The appeal appeared on the Huffington Post. It was one of these Go Fund Me requests. It looked bonafide and the story behind the appeal was compelling: A high-school kid would not be able to attend college if he didn’t get some sort of funding. His parents had cut him off because he was gay and they were religious conservatives of the fundamentalist stripe. So, I sent a small donation along to him and wished him well in a note that accompanied the contribution.
I felt good in the same way that I felt when I had completed an overnight shift at a homeless shelter for which I was the grant writer and a volunteer. It was uncomfortable getting to the assignment, but the rewards were sort of like going to a demonstration. A person can’t help but feel good.
But all of this masks the reality that in a predatory capitalist system there will be some charitable winners and many more losers. In other words, in the real world of grotesquely slanted unequal opportunities, many more in need will lose than win, and the system that produces such high levels of inequality will rejoice in the one or two or few thousands of situations where someone got the help that a humane society needs to provide as a matter of doing its daily business.
Here’s an example from the real life of charity on the streets and it took place at about the same time that I wrote grants for the homeless shelter in Rhode Island. In late June 1989, I was awakened by an all-encompassing sickening smell that permeated my entire house in Narragansett, Rhode Island. The smell was unmistakably oil. Since our house was heated with natural gas and wood, I knew that it could not be a malfunction of the heating and hot water system. And besides it was summer, so heating was not an issue. Getting up and going out to see what was happening, I had to walk only a quarter mile to high ground above the open Atlantic Ocean to see a huge tanker immobile. Helicopters were hovering all around it and once back at home the news was exploding with the details of this oil tanker that had run aground just off of the shores of Jamestown, Rhode Island, only a few miles across Narragansett Bay from the famous historical and tourist destination, Newport.
It took only hours to be connected with a volunteer opportunity at a local environmental group, Save the Bay. My wife Jan did some work with a phone bank and I took calls from individuals and groups that wanted to send money to help with the cleanup. The group already had enough volunteers and professionals who were scouring the local beaches and cleaning oil off of wildlife and working on cleaning up oil slicks in the same area.
During the next day, I would be absolutely amazed at what I found out by answering the group’s phone. Offer after offer came it without any strings attached. It was sort of like: How much can you use? Now, since I had been doing grants for the homeless, I knew the process of getting grant money was a fairly complicated matter, with a search for agencies and foundations that offer money for specific kinds of grants, a call to those groups for their literature, the formal application process that required a very specific budget as to what the homeless shelter would be using the money for, and sometimes an interview at the foundation’s office or an onsite visit by a representative of the foundation. It was not the easiest process, but money for the homeless was fairly “abundant” at the time and the cause had not yet become passé.

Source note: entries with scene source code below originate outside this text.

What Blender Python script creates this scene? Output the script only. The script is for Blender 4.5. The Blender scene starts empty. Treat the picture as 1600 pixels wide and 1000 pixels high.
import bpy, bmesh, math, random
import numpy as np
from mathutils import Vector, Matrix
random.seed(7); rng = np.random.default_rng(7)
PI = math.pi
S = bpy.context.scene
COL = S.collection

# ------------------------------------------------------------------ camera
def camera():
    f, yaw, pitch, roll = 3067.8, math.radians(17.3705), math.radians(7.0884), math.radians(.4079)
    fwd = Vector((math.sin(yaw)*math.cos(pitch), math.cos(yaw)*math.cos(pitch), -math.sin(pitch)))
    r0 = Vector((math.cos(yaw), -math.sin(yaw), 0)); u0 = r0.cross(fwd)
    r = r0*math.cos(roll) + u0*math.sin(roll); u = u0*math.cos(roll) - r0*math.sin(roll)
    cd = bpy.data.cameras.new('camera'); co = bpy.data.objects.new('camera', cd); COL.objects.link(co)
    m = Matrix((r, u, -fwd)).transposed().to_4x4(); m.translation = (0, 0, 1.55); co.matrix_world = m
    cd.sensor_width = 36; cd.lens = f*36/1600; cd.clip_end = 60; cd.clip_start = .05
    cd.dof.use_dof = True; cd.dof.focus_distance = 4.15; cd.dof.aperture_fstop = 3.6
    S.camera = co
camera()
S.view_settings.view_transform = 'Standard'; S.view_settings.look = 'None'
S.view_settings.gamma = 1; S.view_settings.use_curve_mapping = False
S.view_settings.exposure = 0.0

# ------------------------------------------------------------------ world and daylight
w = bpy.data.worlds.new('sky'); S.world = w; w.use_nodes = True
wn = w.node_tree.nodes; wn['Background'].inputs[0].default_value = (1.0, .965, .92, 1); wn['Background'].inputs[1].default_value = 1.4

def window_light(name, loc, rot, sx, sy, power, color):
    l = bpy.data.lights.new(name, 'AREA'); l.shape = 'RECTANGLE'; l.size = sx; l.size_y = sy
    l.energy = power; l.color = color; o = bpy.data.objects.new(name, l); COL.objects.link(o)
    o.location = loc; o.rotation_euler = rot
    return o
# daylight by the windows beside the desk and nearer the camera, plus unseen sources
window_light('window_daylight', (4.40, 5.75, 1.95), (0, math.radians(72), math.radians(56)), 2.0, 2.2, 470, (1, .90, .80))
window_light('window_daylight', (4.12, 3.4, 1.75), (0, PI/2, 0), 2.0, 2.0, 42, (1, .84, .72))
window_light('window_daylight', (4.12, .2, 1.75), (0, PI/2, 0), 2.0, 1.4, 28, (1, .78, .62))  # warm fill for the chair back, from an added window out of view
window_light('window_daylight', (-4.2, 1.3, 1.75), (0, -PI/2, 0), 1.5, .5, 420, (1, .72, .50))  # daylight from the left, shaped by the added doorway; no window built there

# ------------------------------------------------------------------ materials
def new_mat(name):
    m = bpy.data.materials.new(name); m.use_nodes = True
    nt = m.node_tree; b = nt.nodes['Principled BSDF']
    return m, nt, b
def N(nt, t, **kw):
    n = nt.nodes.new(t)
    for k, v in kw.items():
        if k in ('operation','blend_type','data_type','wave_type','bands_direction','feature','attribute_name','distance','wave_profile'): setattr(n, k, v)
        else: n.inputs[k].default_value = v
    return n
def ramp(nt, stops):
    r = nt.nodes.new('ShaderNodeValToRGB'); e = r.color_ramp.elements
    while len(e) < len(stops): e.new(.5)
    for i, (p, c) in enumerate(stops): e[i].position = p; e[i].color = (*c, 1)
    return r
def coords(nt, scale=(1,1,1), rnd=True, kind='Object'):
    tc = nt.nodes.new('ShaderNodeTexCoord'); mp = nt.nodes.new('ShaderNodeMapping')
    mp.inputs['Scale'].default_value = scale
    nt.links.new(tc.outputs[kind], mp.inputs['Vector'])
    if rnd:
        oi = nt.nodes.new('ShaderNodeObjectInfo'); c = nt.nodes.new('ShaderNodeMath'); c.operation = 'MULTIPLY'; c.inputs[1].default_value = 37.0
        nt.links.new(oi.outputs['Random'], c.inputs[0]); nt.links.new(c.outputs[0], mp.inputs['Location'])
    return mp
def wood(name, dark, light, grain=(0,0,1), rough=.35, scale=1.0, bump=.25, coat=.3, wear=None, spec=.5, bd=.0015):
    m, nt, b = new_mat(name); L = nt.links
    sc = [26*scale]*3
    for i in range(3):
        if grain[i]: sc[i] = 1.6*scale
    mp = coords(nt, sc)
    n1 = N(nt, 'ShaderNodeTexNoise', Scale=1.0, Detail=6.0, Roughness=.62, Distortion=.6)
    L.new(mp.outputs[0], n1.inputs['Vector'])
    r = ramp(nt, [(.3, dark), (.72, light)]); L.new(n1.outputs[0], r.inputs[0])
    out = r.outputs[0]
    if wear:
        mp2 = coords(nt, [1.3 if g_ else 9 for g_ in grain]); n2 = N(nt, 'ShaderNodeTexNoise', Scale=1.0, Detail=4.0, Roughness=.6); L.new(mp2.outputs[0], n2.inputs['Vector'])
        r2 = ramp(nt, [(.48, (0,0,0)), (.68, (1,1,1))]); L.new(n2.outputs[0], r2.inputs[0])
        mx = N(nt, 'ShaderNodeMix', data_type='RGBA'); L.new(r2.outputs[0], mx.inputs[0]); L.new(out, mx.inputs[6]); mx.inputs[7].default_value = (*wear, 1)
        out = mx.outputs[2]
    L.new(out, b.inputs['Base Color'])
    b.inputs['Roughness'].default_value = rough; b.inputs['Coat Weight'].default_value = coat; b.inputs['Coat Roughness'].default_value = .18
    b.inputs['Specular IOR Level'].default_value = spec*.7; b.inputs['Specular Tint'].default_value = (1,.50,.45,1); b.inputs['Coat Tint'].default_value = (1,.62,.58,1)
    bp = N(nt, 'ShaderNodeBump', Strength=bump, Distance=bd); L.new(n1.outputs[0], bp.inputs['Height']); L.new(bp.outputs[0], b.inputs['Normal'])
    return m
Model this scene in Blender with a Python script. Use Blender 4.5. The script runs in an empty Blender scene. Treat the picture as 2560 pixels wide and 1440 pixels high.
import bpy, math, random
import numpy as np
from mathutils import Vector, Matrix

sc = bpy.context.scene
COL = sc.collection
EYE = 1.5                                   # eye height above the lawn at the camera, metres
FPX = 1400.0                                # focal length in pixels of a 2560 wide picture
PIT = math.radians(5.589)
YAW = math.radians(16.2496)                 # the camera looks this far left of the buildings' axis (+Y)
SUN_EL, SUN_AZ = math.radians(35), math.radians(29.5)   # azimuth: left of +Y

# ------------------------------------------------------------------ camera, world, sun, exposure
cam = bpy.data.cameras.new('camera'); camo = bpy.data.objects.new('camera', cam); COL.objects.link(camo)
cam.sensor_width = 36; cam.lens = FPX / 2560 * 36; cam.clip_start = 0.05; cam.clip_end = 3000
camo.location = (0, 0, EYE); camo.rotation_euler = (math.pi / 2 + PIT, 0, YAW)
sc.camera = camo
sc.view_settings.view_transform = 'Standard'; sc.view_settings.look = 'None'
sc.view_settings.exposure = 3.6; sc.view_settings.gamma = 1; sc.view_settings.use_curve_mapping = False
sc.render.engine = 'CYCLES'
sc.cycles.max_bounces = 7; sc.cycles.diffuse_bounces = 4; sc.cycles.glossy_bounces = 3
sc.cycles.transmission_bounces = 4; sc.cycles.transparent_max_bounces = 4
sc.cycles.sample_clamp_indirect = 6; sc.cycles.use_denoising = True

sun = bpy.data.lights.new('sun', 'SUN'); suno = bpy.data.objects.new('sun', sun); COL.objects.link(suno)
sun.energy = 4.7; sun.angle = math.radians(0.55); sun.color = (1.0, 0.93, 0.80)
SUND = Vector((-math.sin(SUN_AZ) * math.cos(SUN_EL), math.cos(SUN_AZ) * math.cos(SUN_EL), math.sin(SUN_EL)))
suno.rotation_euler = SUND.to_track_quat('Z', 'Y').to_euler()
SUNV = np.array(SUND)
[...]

The conclusions here are clear. If a person or group can make it onto the charitable radar screen then all might be somewhat well, but if not, then lots and lots of variables come into play and a person and a group have to be at the right place at the right historical time, or the gears of a predatory system will drown that class of people in need out.
And if indeed charity does start at home, close attention is merited by a recent interview with the senior editor of the Real News Network, Paul Jay. In “Is Trump Betraying the American People?” Jay holds the Democratic Party to task for some of its representatives, including Bernie Sanders, for their slavish cheerleading of “The Russians did it in 2016 chorus.” With Michael Moore and Bill Maher verbally attacking Professor Larry Wilkerson in a clip highlighted during the Jay interview, it’s a wonder that those of the left even need the evil of Trump, et al to do us in.